Miami looked like toast midway through the third quarter but refused to give in to a very determined Thunder squad that had not lost two games in a row in these playoffs since San Antonio knocked them off in Games 1 and 2 of the Western Conference finals.

This was the Thunder’s game until Wade did something an old vet struggling from the perimeter needs to get back on track.

Noticing Durant was on him — knowing that Durant already had three fouls — he drove to the rim and forced Oklahoma City’s best player to pick up his fourth foul with 5 minutes 41 seconds left in the third and the Thunder ahead 60-53.

Without Durant out, chaos reigned in the form of Wild, Wild Russell Westbrook. He took a bad shot, committed an offensive foul and threw away a pass in the lane because he does what Westbrook does: Gets too excited and forgets to value possessions when his team is ahead.

Trailing 64-54 late in the third, the Heat went on a 17-3 run. It marked the sixth time this postseason Miami has come back from a double-digit deficit to win. For all the film-at-11 dunks, Miami is the first team the Thunder has faced with a top-five defense. And after that run, the Heat dug in and pulled it out.

The Heat has heart. What a concept, no? It’s something that used to be taken for granted with Pat Riley at the helm and now it appears to be in vogue in South Beach again.
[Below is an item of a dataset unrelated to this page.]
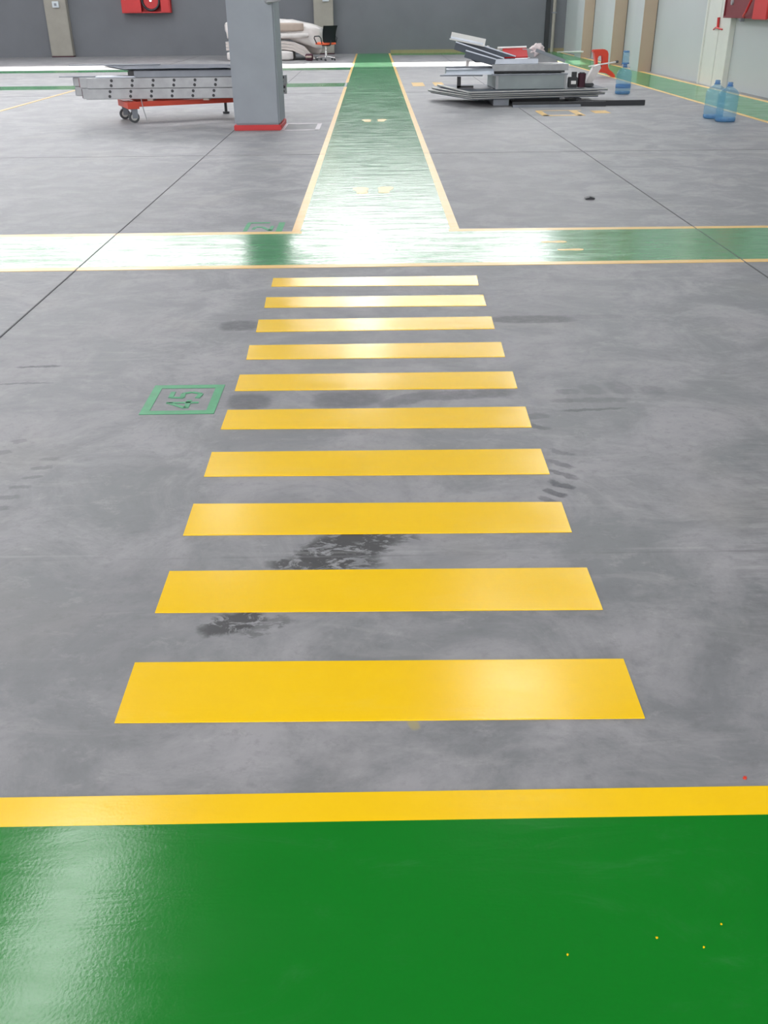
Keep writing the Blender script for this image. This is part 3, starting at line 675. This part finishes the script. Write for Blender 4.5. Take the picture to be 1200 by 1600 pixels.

It’s crazy to think that Sunday night was the 18th anniversary the night O.J. led the nation on a car chase while the Knicks were grinding out a 91-84 victory in Game 5 of the NBA Finals against Houston. The coach of that defensive-laden Knicks team is now the president of an organization still playing the same nails D in June.
Change the faces, but the Riley Way still largely remains the same.